* Aim of the task: It is required that the lines from the top of the listing through the line with "MB().tube([b - b, a" be reproduced exactly, excluding pictures.

___ Information provided

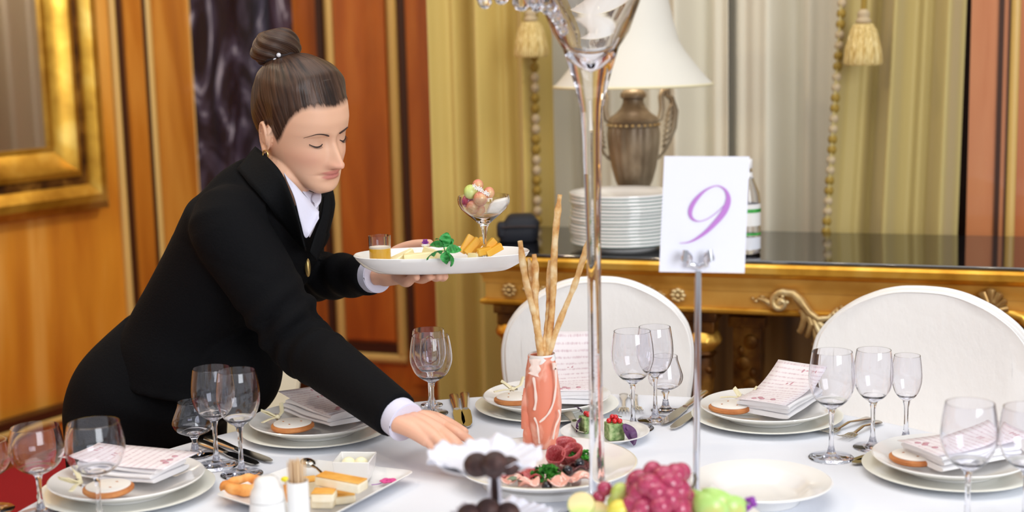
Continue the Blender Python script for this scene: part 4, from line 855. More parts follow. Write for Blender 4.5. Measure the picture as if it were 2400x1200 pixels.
for k in range(26):
    a, r = k * 2.4, 22 * sS * math.sqrt((k + .5) / 26)
    mb = MB(); mb.tube([(r * .6 * math.cos(a), r * .6 * math.sin(a), .012), (r * math.cos(a), r * math.sin(a), zs(1085 - rnd.uniform(-4, 6))), (r * 1.02 * math.cos(a), r * 1.02 * math.sin(a), zs(1079))], [.0009, .0009, .0002], 6)
    o = mb.build('toothpick', 'wood_pick', None, smooth=60); o.location = q; tag(o, 'wooden toothpick standing in the white holder', 'toothpick', 'toothpicks in the holder')
a, b = at(668, 1123, 2.06), at(676, 1176, 2.06); t = thing('skewer', 'party pick with a yellow bead between shaker and toothpicks', 'pick', b)
MB().tube([b - b, a - b], .0012, 6).build('shaft', 'wood_pick', t); MB().ell(a - b, (.0065, .0055, .004), 12, k=6).build('bead', 'yellow', t, label='yellow bead'); MB().tube([(b - b) * 1, (a - b) * .75], [.003, .0045], 8).build('snack', 'orange_biscuit', t, label='orange snack on the pick')

# ------------------------------------------------------------------ truffle stand
KY = 1.80; K0 = at(1160, 1382, KY); K0.z = TZ; sK = (at(1140, 1090, KY) - EYE).dot(FW) / FPX
zk1 = at(1137, 1092, KY).z - TZ; zk2 = at(1165, 1224, KY).z - TZ
off1 = at(1137, 1092, KY) - K0; off1.z = 0; off2 = at(1176, 1224, KY) - K0; off2.z = 0; offp = Vector((.0, 0, 0))
ks = thing('truffle_stand', 'two tiered white stand with lace doilies and chocolate truffles', 'cake stand', K0)
def tier(o, z, r, nm): MB().lathe([(0, z - .006), (.016, z - .006), (r * .7, z - .002), (r * .98, z + .004), (r, z + .0055), (r * .97, z + .0065), (r * .7, z + .002), (0, z)], 64, T(o.x, o.y, 0)).build(nm, 'china', ks)
tier(off1, zk1, .062, 'upper_tier'); tier(off2, zk2, .060, 'lower_tier')
mb = MB(); px_ = off2.lerp(off1, .5); mb.lathe([(0, 0), (.05, 0), (.052, .004), (.02, .012), (.009, .025), (.009, zk1 - .012), (.014, zk1 - .004), (0, zk1 - .003)], 32, T(at(1160, 1150, KY).x - K0.x, 0, 0)); mb.build('column', 'chrome', ks)
def doily(o, z, r, lab, lift=.012):
    t = thing('doily', lab, 'doily', K0 + o + Vector((0, 0, z)), 0, 'paper lace doilies'); mb = MB()
    def fn(u, v): a = u * 2 * PI; q = r * v * (1 + .045 * abs(math.sin(a * 8)) * v ** 4); return (q * math.cos(a), q * math.sin(a), .0012 + max(0, v - .55) * lift * 2.2 * (1 + .35 * math.sin(a * 5 + 1) + .25 * math.sin(a * 11)) + .0016 * math.sin(a * 24) * v ** 3)
    mb.grid(fn, 192, 14, wrap=True); ob = mb.build('lace', 'doily', t, smooth=80); s = ob.modifiers.new('s', 'SOLIDIFY'); s.thickness = .0005
doily(off1, zk1 + .003, .0735, 'white paper lace doily on the upper tier of the truffle stand'); doily(off2, zk2 + .003, .066, 'white paper lace doily on the lower tier of the truffle stand', .006)
zt1 = K0.z + zk1 + .0055; zt2 = K0.z + zk2 + .0055
for px, py, r, lab, z, dz in ((1118, 1090, .0175, 'left chocolate truffle on the upper tier', zt1, 0), (1160, 1084, .0160, 'topmost chocolate truffle on the upper tier', zt1, .012), (1194, 1092, .0140, 'right chocolate truffle on the upper tier, half sunk in the doily', zt1, -.006), (1158, 1098, .0140, 'front chocolate truffle on the upper tier', zt1, -.004),
                              (1100, 1208, .0165, 'leftmost chocolate truffle on the lower tier', zt2, 0), (1144, 1196, .0170, 'chocolate truffle on the lower tier just left of the column', zt2, .004), (1190, 1204, .0165, 'chocolate truffle on the lower tier just right of the column', zt2, 0)):
    ball('truffle', px, py, r, 'truffle', lab, 'truffle', 'chocolate truffles', z, dz, .92)

# ------------------------------------------------------------------ fruit dish
FY = 1.82; F0 = at(1560, 1370, FY); F0.z = TZ; zf = at(1560, 1232, FY).z
fd = thing('fruit_stand', 'white footed fruit stand below the grapes', 'fruit stand', F0); hz = zf - TZ
MB().lathe([(0, 0), (.06, 0), (.062, .004), (.02, .012), (.013, .03), (.013, hz - .02), (.02, hz - .012), (.07, hz - .008), (.128, hz + .006), (.131, hz + .009), (.127, hz + .010), (.07, hz - .003), (0, hz - .002)], 64).build('dish', 'china', fd)
gb = thing('grape_bunch', 'bunch of large red grapes heaped on the fruit stand', 'grapes', at(1545, 1150, FY)); gd = None; L0 = gb.location.copy()
for i, (px, py, dY, r) in enumerate(((1530, 1108, 0, 25), (1555, 1117, -.02, 27), (1583, 1112, 0, 27), (1596, 1108, .02, 25), (1498, 1127, 0, 28), (1572, 1136, -.03, 30), (1520, 1140, -.035, 31), (1590, 1150, -.03, 30), (1541, 1156, -.045, 27), (1500, 1156, -.03, 27), (1485, 1182, -.03, 26), (1549, 1186, -.055, 27), (1594, 1190, -.04, 28), (1512, 1190, -.045, 25), (1571, 1170, -.05, 24), (1500, 1214, -.05, 27), (1555, 1222, -.06, 28), (1603, 1216, -.03, 26), (1480, 1150, 0, 24), (1540, 1130, .03, 26), (1570, 1180, .02, 28), (1520, 1180, .02, 28), (1605, 1165, -.01, 26))):
    R_ = r * sK
    if gd is None: o = MB().ell((0, 0, 0), (1, 1, 1), 24, k=16).build('grape', 'grape', gb, smooth=80); gd = o.data
    else: o = bpy.data.objects.new('grape', gd); COL.objects.link(o); o.parent = gb
    o.location = at(px, py, FY + dY) - L0; o.scale = (R_, R_, R_ * 1.14); o.rotation_euler = (i * .7, i * 1.1, 0)
MB().tube([at(1627, 1110, FY) - L0, at(1631, 1122, FY) - L0, at(1625, 1140, FY) - L0, at(1600, 1150, FY) - L0, at(1560, 1160, FY) - L0], [.0015, .002, .002, .002, .002], 8).build('stalk', 'stem', gb)
def fruitball(name, px, py, r, mat, lab, cat, dY=0, grp=None, sq=1.):
    o = MB().ell((0, 0, 0), (r * sK, r * sK, r * sK * sq), 24, k=16).build(name, mat, None, smooth=80); o.location = at(px, py, FY + dY); o.rotation_euler = (.4, .2, 0); tag(o, lab, cat, grp); return o
fruitball('grape', 1417, 1146, 19, 'grape', 'loose red grape beside the vase stem', 'grape', .02, 'loose grapes'); fruitball('grape', 1404, 1166, 17, 'grape', 'loose red grape lowest at the vase stem', 'grape', .02, 'loose grapes')
fruitball('grape', 1453, 1155, 22, 'green_grape', 'pale green grape left of the red bunch', 'grape', 0, 'loose grapes', 1.2); fruitball('grape', 1444, 1178, 22, 'green_grape', 'green grape below the pale green one', 'grape', .01, 'loose grapes', 1.1)
fruitball('pear', 1450, 1200, 28, 'pear', 'small yellow pear at the front left of the red grapes', 'pear', -.03, None, 1.1)
def wedge(px, py, r, rz, tilt, lab, matA='apple', matB='apple_flesh', name='apple_slice', cat='apple', dY=0, ang=1.5):
    t = thing(name, lab, cat, at(px, py, FY + dY), 0, 'cut fruit on the fruit stand'); mb = MB(); m = Matrix.Rotation(tilt, 4, 'Y') @ Matrix.Rotation(rz, 4, 'Z') @ Matrix.Rotation(.95, 4, 'X'); R_ = r * sK
    n = 12; k = 8
    def sk(u, v): th = PI * u; a = -ang / 2 + ang * v; return (R_ * math.sin(th) * math.cos(a) - R_ * .45, R_ * math.sin(th) * math.sin(a), R_ * math.cos(th))
    mb.grid(sk, n, k, m); mb.build('skin', matA, t, smooth=80)
    mb = MB()
    for v in (0, 1):
        c = [sk(i / (n - 1), v) for i in range(n)]; mb.add(c + [(-R_ * .45, 0, 0)], [(i, i + 1, n) for i in range(n - 1)], m)
    mb.build('flesh', matB, t, smooth=0)
wedge(1645, 1176, 46, -1.9, -.25, 'green apple wedge with an orange blush right of the grapes', dY=-.01); wedge(1686, 1182, 50, -1.3, .15, 'plain green apple wedge right of the blushed one', dY=0); wedge(1722, 1194, 46, -.9, .25, 'outermost green apple wedge towards the soup plate', dY=0)
wedge(1668, 1192, 46, -1.6, -.05, 'green apple wedge lowest in the row of wedges', dY=-.05)
def half(px, py, r, tx, ty, lab):
    t = thing('lime_half', lab, 'lime', at(px, py, FY), 0, 'cut limes on the fruit stand'); R_ = r * sK; m = Matrix.Rotation(ty, 4, 'Y') @ Matrix.Rotation(tx, 4, 'X')
    MB().lathe([(0, -R_ * .75), (R_ * .5, -R_ * .66), (R_ * .85, -R_ * .35), (R_, 0), (R_ * .95, R_ * .04)], 36, m).build('rind', 'kiwi', t, smooth=80); MB().lathe([(R_ * .96, R_ * .035), (R_ * .8, R_ * .07), (0, R_ * .08)], 36, m).build('flesh', 'melon', t)
half(1362, 1182, 33, .75, -.15, 'cut green fruit half with cream flesh, left end of the fruit'); half(1404, 1196, 26, .6, .25, 'cut green fruit half between the left one and the yellow pear')
t = thing('flower', 'small violet flower at the right edge of the fruit stand', 'flower', at(1756, 1182, FY)); mb = MB()
for k in range(7): a = k * .9; mb.ell((.006 * math.cos(a), .003 * math.sin(a), .007 * math.sin(a * 1.3)), (.005, .003, .004), 8, k=5)
mb.build('petals', 'petal_v', t)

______

* Solved problem:
Continue the Blender Python script for this scene: part 4, from line 855. More parts follow. Write for Blender 4.5. Measure the picture as if it were 2400x1200 pixels.
for k in range(26):
    a, r = k * 2.4, 22 * sS * math.sqrt((k + .5) / 26)
    mb = MB(); mb.tube([(r * .6 * math.cos(a), r * .6 * math.sin(a), .012), (r * math.cos(a), r * math.sin(a), zs(1085 - rnd.uniform(-4, 6))), (r * 1.02 * math.cos(a), r * 1.02 * math.sin(a), zs(1079))], [.0009, .0009, .0002], 6)
    o = mb.build('toothpick', 'wood_pick', None, smooth=60); o.location = q; tag(o, 'wooden toothpick standing in the white holder', 'toothpick', 'toothpicks in the holder')
a, b = at(668, 1123, 2.06), at(676, 1176, 2.06); t = thing('skewer', 'party pick with a yellow bead between shaker and toothpicks', 'pick', b)
MB().tube([b - b, a - b], .0012, 6).build('shaft', 'wood_pick', t); MB().ell(a - b, (.0065, .0055, .004), 12, k=6).build('bead', 'yellow', t, label='yellow bead'); MB().tube([(b - b) * 1, (a - b) * .75], [.003, .0045], 8).build('snack', 'orange_biscuit', t, label='orange snack on the pick')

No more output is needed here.